Der Kunstbetrieb in Deutschland ist schon lange politisiert: Er beschäftigt sich zunehmend mit politischen Konflikten, viele Künstlerinnen engagieren sich, werden sogar aktivistisch. Das Engagement betrifft soziale Ungerechtigkeiten, es betrifft die scheinbare Übermacht großer Konzerne, es betrifft die Klimakrise.
Aber mit dem Nahost-Krieg hat die Politisierung der Kunstwelt eine neue Ebene erreicht. In jedem Fall wird der deutsche Kunstbetrieb von diesem Thema erschüttert wie von kaum etwas Vergleichbarem in seiner Geschichte. Denn hier stoßen zwei Welten aufeinander: die übervorsichtigen deutschen Gremien und hyperpolitisierte Künstler. Was ist also passiert?

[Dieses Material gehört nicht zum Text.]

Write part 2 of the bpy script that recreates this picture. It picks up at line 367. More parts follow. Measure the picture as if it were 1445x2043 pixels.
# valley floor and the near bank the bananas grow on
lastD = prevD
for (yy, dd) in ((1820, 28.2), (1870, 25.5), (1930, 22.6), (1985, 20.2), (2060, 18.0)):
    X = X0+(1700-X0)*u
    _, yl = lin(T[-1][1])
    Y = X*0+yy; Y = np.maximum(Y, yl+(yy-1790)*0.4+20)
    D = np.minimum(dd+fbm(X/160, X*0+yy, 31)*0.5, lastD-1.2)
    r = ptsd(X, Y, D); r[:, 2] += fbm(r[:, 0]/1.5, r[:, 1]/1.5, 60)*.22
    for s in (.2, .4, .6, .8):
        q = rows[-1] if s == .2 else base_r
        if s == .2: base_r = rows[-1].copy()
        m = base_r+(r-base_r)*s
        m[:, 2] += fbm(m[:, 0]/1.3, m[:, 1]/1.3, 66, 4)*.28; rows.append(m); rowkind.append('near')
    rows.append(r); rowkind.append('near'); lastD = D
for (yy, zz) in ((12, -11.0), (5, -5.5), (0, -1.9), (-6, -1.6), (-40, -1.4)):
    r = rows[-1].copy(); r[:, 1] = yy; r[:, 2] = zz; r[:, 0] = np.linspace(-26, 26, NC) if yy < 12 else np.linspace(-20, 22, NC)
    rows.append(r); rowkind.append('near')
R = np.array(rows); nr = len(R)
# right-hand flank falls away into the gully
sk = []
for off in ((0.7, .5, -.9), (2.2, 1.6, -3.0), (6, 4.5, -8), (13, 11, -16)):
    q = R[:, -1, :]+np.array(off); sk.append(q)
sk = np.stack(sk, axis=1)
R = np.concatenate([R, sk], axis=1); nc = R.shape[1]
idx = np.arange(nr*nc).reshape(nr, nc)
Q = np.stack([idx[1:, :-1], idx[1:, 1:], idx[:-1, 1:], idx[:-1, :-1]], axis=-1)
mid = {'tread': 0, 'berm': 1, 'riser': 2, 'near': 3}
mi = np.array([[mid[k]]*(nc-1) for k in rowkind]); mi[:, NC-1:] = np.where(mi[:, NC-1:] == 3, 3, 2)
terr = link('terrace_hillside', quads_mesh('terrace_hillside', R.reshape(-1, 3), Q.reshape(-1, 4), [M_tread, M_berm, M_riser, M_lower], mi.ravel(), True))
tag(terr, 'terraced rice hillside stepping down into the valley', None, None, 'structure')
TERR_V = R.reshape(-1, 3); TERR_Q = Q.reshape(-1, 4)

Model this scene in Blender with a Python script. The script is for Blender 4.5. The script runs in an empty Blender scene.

Spätestens seit der letzten Documenta ist klar: Wenn der deutsche Kunstbetrieb den Globalen Süden in seine Entscheidungsgremien einbinden will – wie es dort versucht wurde – dann muss er mit den Konsequenzen leben und sie aktiv gestalten.
In Indonesien, in Indien, in Brasilien schaut man eben anders auf die Erinnerung an den Holocaust als in Deutschland. Die Schoa ist nicht selbstverständlicher Teil der historischen Identität wie in Deutschland. Es fehlt dafür zum Teil das Bewusstsein. Daher gehen viele Kuratorinnen und Künstler zum Teil leichtfertig damit um und schockieren nicht nur die deutschen Gremien. Das muss man bedauern, denn wer in Deutschland aktiv werden will, sollte diese Sensibilität eigentlich mitbringen.
Keine Umerziehung, sondern eine aktiv gestaltete Debatte
Was aber hilft, ist keine Umerziehung, sondern: eine aktiv gestaltete Debatte. An der kommt der deutsche Kunstbetrieb jedenfalls nicht vorbei. Er muss die richtigen Fragen stellen: Was prägt die Kuratorinnen politisch? Welche Rolle spielt das für die Kunst? Warum sind sie so auf den Nahost-Konflikt fixiert?
Was ist mit Begriffen wie „Apartheid“ oder „Genozid“? Haben sich die betroffenen Künstler die Mühe gemacht, diese Begriffe zu hinterfragen, bevor sie sie anwenden? Sie haben nun mal einen konkreten historischen und ethischen Hintergrund, im Fall Genozid einen völkerrechtlichen. Den sollte man kennen, bevor man lospoltert.
Und nicht zuletzt – wie lässt sich das besondere Verhältnis Deutschlands zu Israel berücksichtigen, ohne gleich im Streit ganze Ausstellungen oder Festivals abzusagen?
Doch für eine solche Debatte braucht es bessere Entscheidungsgremien. Kompetente, bewusste Instanzen, die die Künstler aussuchen. In denen Menschen sitzen, die mutig sind, die Ambivalenzen aushalten. Die nicht so naiv sind, in der Kunst an einen Konsens zu glauben. So etwas kann es nicht geben. Es kann nur Grenzen geben, wenn es um Hetze und Verfassungsfeindliches geht. Alles andere muss man aushalten, auch wenn es schwerfällt.
Widersprüchlichkeiten aushalten und gute Kunst schaffen
Aber auch die Künstlerinnen sind gefordert. Interessant wäre doch, wenn Künstler statt bei Instagram anti-israelische Postings zu verbreiten, sich künstlerisch mit dem Thema auseinandersetzen würden. Wenn sie ihrem Beruf nachgehen würden und die Ambivalenz des Nahost-Kriegs zulassen würden: dass sich Israel gegen einen brutalen Angriff wehrt und dabei gleichzeitig die Lage der Palästinenser verschlechtert. Beide Seiten zu sehen und die Widersprüchlichkeit auszuhalten, das wäre doch mal ein gutes Thema für politisch engagierte Künstler.
Sie sind nämlich keine politischen Kommentatoren, das müssen sie auch gar nicht sein, niemand erwartet das von ihnen. Was man erwarten kann, ist gute Kunst, sind neue ungewohnte Perspektiven jenseits der täglichen Debatten im politischen Raum.
Der deutsche Kunstbetrieb ist überfordert, aber er muss es nicht bleiben. Er sollte diese Krise nutzen und sich neu erfinden. Er sollte sich öffnen für eine nötige Debatte. Entfliehen kann er ihr sowieso nicht.